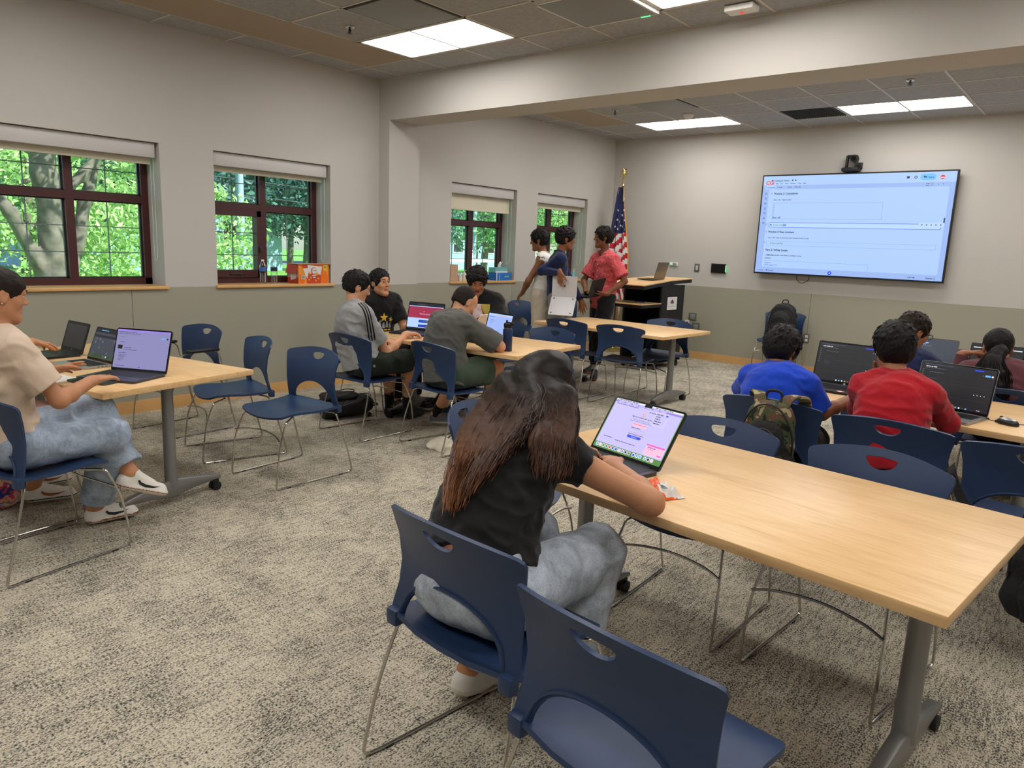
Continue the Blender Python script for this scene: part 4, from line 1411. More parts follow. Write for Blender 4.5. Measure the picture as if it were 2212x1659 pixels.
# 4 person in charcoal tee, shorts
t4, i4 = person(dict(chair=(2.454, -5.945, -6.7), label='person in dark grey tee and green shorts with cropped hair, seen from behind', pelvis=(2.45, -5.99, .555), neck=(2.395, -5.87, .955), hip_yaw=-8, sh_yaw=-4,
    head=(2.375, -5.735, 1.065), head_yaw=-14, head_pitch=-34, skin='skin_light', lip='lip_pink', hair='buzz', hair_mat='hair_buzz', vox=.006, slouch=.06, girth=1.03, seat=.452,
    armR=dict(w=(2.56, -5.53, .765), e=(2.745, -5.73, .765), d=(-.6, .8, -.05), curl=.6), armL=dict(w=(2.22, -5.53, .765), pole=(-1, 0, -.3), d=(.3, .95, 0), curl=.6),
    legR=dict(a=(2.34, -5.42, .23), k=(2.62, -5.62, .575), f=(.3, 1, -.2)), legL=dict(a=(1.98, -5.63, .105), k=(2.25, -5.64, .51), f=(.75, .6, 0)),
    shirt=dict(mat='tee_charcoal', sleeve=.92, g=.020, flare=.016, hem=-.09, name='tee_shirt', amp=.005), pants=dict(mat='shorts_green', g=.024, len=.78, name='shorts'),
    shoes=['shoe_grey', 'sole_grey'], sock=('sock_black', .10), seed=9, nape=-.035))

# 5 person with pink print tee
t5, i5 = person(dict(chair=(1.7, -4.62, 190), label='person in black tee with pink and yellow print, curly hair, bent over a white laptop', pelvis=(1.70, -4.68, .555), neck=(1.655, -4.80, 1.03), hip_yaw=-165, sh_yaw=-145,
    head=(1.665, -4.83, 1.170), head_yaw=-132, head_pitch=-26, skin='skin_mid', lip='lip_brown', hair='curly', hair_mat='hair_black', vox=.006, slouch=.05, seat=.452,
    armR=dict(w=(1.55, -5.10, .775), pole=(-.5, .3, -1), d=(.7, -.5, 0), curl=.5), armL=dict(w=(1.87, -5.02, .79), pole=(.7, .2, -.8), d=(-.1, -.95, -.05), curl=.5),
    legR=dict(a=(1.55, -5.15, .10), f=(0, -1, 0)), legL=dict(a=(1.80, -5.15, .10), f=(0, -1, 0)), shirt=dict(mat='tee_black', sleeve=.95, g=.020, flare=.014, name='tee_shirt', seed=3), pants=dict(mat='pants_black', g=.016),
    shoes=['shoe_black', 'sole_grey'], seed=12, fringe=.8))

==

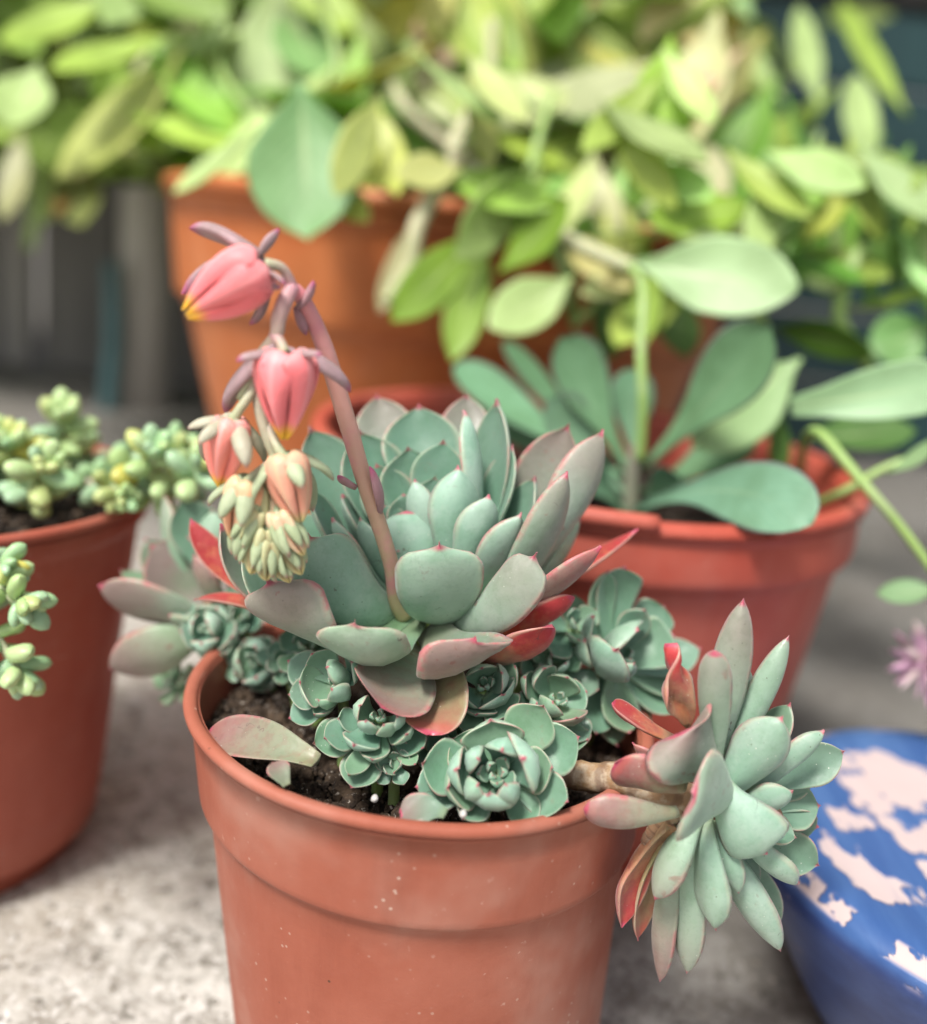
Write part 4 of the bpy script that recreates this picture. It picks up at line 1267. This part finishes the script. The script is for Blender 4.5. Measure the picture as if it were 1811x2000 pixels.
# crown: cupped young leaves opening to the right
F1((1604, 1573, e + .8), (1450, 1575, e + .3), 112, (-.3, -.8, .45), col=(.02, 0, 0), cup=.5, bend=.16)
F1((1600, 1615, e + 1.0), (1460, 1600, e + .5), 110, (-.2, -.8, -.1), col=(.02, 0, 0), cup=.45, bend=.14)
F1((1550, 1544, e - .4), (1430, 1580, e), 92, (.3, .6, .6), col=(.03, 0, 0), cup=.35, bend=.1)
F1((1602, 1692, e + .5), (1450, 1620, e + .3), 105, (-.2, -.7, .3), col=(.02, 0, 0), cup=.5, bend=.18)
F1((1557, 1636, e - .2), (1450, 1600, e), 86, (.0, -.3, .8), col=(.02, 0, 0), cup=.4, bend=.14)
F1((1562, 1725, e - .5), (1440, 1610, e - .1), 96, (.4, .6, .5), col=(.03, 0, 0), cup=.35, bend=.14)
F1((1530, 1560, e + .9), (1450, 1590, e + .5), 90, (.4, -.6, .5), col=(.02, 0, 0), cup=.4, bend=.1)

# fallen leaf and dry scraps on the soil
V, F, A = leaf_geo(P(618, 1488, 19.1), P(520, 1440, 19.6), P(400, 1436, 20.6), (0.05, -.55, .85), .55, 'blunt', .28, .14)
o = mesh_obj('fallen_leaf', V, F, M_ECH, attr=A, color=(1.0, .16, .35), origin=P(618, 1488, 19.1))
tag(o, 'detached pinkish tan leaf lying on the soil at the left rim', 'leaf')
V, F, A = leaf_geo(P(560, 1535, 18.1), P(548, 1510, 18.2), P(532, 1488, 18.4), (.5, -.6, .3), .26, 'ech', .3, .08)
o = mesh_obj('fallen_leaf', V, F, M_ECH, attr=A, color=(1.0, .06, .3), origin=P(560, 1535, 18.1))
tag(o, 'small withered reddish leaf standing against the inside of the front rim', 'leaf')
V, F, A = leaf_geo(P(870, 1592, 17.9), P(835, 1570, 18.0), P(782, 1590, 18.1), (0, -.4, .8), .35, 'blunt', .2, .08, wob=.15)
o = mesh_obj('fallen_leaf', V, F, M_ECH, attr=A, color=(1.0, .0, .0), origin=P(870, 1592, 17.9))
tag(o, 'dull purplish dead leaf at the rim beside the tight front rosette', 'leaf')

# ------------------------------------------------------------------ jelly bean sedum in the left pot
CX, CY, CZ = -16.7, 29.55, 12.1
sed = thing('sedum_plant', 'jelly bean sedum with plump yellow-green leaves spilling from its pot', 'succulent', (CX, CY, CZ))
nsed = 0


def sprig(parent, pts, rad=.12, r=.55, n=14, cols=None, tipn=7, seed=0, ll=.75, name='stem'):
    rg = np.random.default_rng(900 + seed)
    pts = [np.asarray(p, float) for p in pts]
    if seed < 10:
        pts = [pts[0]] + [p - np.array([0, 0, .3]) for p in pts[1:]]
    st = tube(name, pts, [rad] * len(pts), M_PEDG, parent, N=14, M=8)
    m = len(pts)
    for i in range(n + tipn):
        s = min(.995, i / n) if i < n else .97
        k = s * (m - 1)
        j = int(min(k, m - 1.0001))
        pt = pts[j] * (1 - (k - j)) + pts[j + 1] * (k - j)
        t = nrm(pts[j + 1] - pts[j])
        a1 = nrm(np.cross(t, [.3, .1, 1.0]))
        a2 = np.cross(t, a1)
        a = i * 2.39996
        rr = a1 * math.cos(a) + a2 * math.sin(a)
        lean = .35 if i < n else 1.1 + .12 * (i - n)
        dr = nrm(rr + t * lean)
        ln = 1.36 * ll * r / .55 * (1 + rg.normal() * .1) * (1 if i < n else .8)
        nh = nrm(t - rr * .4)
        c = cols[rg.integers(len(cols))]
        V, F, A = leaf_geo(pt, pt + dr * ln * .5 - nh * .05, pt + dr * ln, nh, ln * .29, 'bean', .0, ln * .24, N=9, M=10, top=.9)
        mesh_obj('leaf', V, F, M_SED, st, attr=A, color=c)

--

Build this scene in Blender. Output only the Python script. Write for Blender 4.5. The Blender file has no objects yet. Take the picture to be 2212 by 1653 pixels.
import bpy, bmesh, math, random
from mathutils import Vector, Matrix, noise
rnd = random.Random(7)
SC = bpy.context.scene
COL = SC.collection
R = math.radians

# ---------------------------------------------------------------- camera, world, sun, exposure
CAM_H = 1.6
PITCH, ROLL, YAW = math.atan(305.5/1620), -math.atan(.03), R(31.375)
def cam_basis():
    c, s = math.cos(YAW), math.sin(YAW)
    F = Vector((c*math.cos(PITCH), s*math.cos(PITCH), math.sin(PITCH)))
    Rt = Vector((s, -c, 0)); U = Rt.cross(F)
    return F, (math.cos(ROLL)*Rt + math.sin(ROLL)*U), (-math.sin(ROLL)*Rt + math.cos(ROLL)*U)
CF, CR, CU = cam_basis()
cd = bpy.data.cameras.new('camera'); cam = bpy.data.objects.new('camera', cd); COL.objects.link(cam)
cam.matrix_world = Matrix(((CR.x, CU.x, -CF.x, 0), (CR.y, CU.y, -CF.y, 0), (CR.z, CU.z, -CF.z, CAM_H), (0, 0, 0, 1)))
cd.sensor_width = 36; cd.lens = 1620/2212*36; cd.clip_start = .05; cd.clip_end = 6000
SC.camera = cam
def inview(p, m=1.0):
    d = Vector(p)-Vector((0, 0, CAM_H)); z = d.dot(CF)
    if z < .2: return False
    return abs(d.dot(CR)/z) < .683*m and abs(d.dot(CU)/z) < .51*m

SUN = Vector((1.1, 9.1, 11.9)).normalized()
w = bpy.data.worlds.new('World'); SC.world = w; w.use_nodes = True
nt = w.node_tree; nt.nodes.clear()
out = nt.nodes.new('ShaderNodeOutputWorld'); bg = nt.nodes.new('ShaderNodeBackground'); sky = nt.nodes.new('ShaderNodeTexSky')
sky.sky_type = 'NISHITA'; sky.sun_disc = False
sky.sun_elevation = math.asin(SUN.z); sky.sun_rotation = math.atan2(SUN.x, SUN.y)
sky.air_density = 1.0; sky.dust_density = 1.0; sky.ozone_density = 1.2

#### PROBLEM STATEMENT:
Search the listing for the string "objects". Copy each line where it turns up.

#### WRITTEN SOLUTION:
Build this scene in Blender. Output only the Python script. Write for Blender 4.5. The Blender file has no objects yet. Take the picture to be 2212 by 1653 pixels.
cd = bpy.data.cameras.new('camera'); cam = bpy.data.objects.new('camera', cd); COL.objects.link(cam)